Data
____
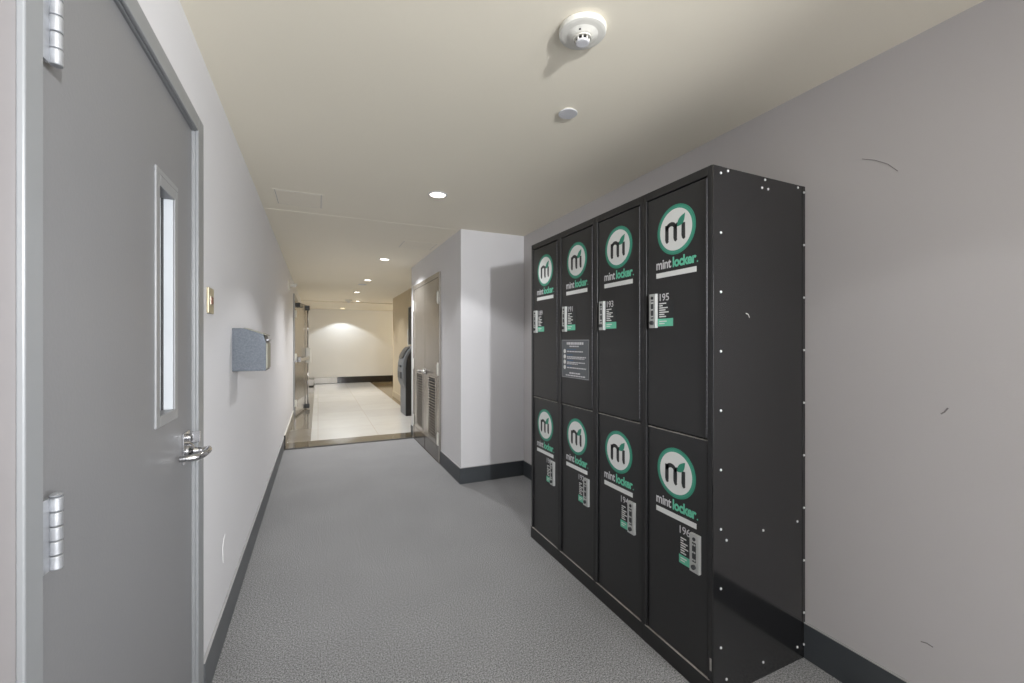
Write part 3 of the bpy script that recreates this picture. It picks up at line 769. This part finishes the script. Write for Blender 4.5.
# ------------------------------------------------------------------ lights
def spot(name, x, y, z, watts, col, cone, blend=0.15, r=0.04):
    L = bpy.data.lights.new(name, 'SPOT'); L.energy = watts; L.color = col; L.spot_size = math.radians(cone); L.spot_blend = blend; L.shadow_soft_size = r
    o = bpy.data.objects.new(name, L); COL.objects.link(o); o.location = (x, y, z); return o
def point(name, x, y, z, watts, col, r):
    L = bpy.data.lights.new(name, 'POINT'); L.energy = watts; L.color = col; L.shadow_soft_size = r
    o = bpy.data.objects.new(name, L); COL.objects.link(o); o.location = (x, y, z); return o
NEUT = (0.98, 0.985, 1.0); WARM = (1.0, 0.87, 0.64)
def area(name, loc, rot, sx, sy, watts, col):
    L = bpy.data.lights.new(name, 'AREA'); L.shape = 'RECTANGLE'; L.size = sx; L.size_y = sy; L.energy = watts; L.color = col
    o = bpy.data.objects.new(name, L); COL.objects.link(o); o.location = loc; o.rotation_euler = rot; return o
LW = dict(s0=5, s1=28, s2=84, s4=38, s5=112, s6=37, hall=255, back=17, right=118, lobby=32)
spot('lamp_s0', 0.77, 0.36, CEIL - .03, LW['s0'], NEUT, 118)
for (x, y, zc, lab, gm, r), key, c_, cone in zip(dl_places, ('s1', 's2', 's2', 's4', 's5', 's6'), (NEUT, NEUT, NEUT, NEUT, NEUT, (0.86, 0.93, 1)), (120, 138, 138, 132, 132, 116)):
    spot('lamp_' + key, x, y, zc - .02, LW[key], c_, cone, 0.6 if key in ('s2', 's4', 's5') else 0.2)
hl = spot('lamp_hall', 0.70, -1.50, 1.80, LW['hall'], (0.97, 0.985, 1.0), 60, 0.7, 0.05)
hl.rotation_euler = Vector((-0.10, 1, -0.06)).to_track_quat('-Z', 'Y').to_euler()
area('lamp_back', (0.74, BACK + 0.02, 1.15), (PI / 2, 0, 0), 2.1, 2.1, LW['back'], (0.95, 0.975, 1.0))  # added soft fill behind the viewer
area('lamp_right', (XR - 0.06, -1.65, 1.10), (0, PI / 2 - 0.22, 0), 1.7, 1.5, LW['right'], (0.95, 0.975, 1.0))  # unseen fill added to brighten the left side, no real opening here
point('lamp_lobby', 3.2, 12.6, 2.0, LW['lobby'], WARM, 0.15)

world = bpy.data.worlds.new('world'); SC.world = world; world.use_nodes = True
world.node_tree.nodes['Background'].inputs['Color'].default_value = (0.5, 0.5, 0.5, 1)
world.node_tree.nodes['Background'].inputs['Strength'].default_value = 0.3

# ------------------------------------------------------------------ camera
cam = bpy.data.cameras.new('camera'); co = bpy.data.objects.new('camera', cam); COL.objects.link(co)
cam.sensor_width = 36; cam.lens = 425 / 1024 * 36
cam.clip_start = 0.02
co.location = (0, 0, H)
co.rotation_euler = (PI / 2, 0, -math.atan(194 / 425))
SC.camera = co
SC.view_settings.view_transform = 'Standard'
SC.view_settings.look = 'None'
SC.view_settings.gamma = 1
SC.view_settings.use_curve_mapping = False
SC.view_settings.exposure = 0.42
____
Exercise description
The listing above must be printed again exactly, minus its pictures.

Exercise response
Write part 3 of the bpy script that recreates this picture. It picks up at line 769. This part finishes the script. Write for Blender 4.5.
# ------------------------------------------------------------------ lights
def spot(name, x, y, z, watts, col, cone, blend=0.15, r=0.04):
    L = bpy.data.lights.new(name, 'SPOT'); L.energy = watts; L.color = col; L.spot_size = math.radians(cone); L.spot_blend = blend; L.shadow_soft_size = r
    o = bpy.data.objects.new(name, L); COL.objects.link(o); o.location = (x, y, z); return o
def point(name, x, y, z, watts, col, r):
    L = bpy.data.lights.new(name, 'POINT'); L.energy = watts; L.color = col; L.shadow_soft_size = r
    o = bpy.data.objects.new(name, L); COL.objects.link(o); o.location = (x, y, z); return o
NEUT = (0.98, 0.985, 1.0); WARM = (1.0, 0.87, 0.64)
def area(name, loc, rot, sx, sy, watts, col):
    L = bpy.data.lights.new(name, 'AREA'); L.shape = 'RECTANGLE'; L.size = sx; L.size_y = sy; L.energy = watts; L.color = col
    o = bpy.data.objects.new(name, L); COL.objects.link(o); o.location = loc; o.rotation_euler = rot; return o
LW = dict(s0=5, s1=28, s2=84, s4=38, s5=112, s6=37, hall=255, back=17, right=118, lobby=32)
spot('lamp_s0', 0.77, 0.36, CEIL - .03, LW['s0'], NEUT, 118)
for (x, y, zc, lab, gm, r), key, c_, cone in zip(dl_places, ('s1', 's2', 's2', 's4', 's5', 's6'), (NEUT, NEUT, NEUT, NEUT, NEUT, (0.86, 0.93, 1)), (120, 138, 138, 132, 132, 116)):
    spot('lamp_' + key, x, y, zc - .02, LW[key], c_, cone, 0.6 if key in ('s2', 's4', 's5') else 0.2)
hl = spot('lamp_hall', 0.70, -1.50, 1.80, LW['hall'], (0.97, 0.985, 1.0), 60, 0.7, 0.05)
hl.rotation_euler = Vector((-0.10, 1, -0.06)).to_track_quat('-Z', 'Y').to_euler()
area('lamp_back', (0.74, BACK + 0.02, 1.15), (PI / 2, 0, 0), 2.1, 2.1, LW['back'], (0.95, 0.975, 1.0))  # added soft fill behind the viewer
area('lamp_right', (XR - 0.06, -1.65, 1.10), (0, PI / 2 - 0.22, 0), 1.7, 1.5, LW['right'], (0.95, 0.975, 1.0))  # unseen fill added to brighten the left side, no real opening here
point('lamp_lobby', 3.2, 12.6, 2.0, LW['lobby'], WARM, 0.15)

world = bpy.data.worlds.new('world'); SC.world = world; world.use_nodes = True
world.node_tree.nodes['Background'].inputs['Color'].default_value = (0.5, 0.5, 0.5, 1)
world.node_tree.nodes['Background'].inputs['Strength'].default_value = 0.3

# ------------------------------------------------------------------ camera
cam = bpy.data.cameras.new('camera'); co = bpy.data.objects.new('camera', cam); COL.objects.link(co)
cam.sensor_width = 36; cam.lens = 425 / 1024 * 36
cam.clip_start = 0.02
co.location = (0, 0, H)
co.rotation_euler = (PI / 2, 0, -math.atan(194 / 425))
SC.camera = co
SC.view_settings.view_transform = 'Standard'
SC.view_settings.look = 'None'
SC.view_settings.gamma = 1
SC.view_settings.use_curve_mapping = False
SC.view_settings.exposure = 0.42